Y es por eso que otros rostros me vienen a la mente cuando recuerdo las diversas reuniones a las que hemos asistido. Veo a Rut, por ejemplo, que era conocida por su habilidad para contar historias asombrosas. Deleitaba a su público, tanto al predicar un sermón para niños, como al entretener a adultos mayores en una reunión.
También está Mabel, quien presidía los eventos con comida. Como dueña de una tienda de delicatessen, conocía todos los trucos del oficio, y por eso podía planificar cualquier menú y supervisar su preparación. De hecho, Mabel hacía que el trabajo en la cocina pareciera tan fácil (ella ni siquiera se ponía un delantal), que su experiencia se traducía en una confianza cada vez más grande para el resto de nosotras.
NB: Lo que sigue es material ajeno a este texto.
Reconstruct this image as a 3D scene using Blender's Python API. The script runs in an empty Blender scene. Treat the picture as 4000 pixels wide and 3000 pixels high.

También recuerdo a Cindy y a Bob. Éramos nuevos en su iglesia cuando mi esposo necesitó una cirugía, por lo que nos trajeron una comida y aprovecharon la breve visita como una manera de conocernos. La pareja nos escuchaba bien, tanto a nosotros como, evidentemente, al Espíritu Santo: una simple pregunta que hizo Bob en cuanto a la operación nos ayudó a darnos cuenta de que nunca habíamos perdonado a la persona que había causado la herida inicial hacía casi cincuenta años. La sanidad espiritual fue tan placentera como la física.
Estas personas tenían diferentes dones que disfrutaban usando para “el bien de los demás” (1 Co 12.7 NVI). Para ellos, el ministerio era gratificante, en vez de ser simplemente un “programa”, un trabajo rutinario, o una lista de cosas por hacer. Como dijo Carol Cotton de su esposo: “Hubert amaba realmente al Señor, y simplemente quería servirle”.
Entonces, cuando usted piensa en la iglesia, ¿qué rostro le viene a la mente? O tal vez más específicamente, cuando los demás piensan en la iglesia, ¿ven el rostro suyo?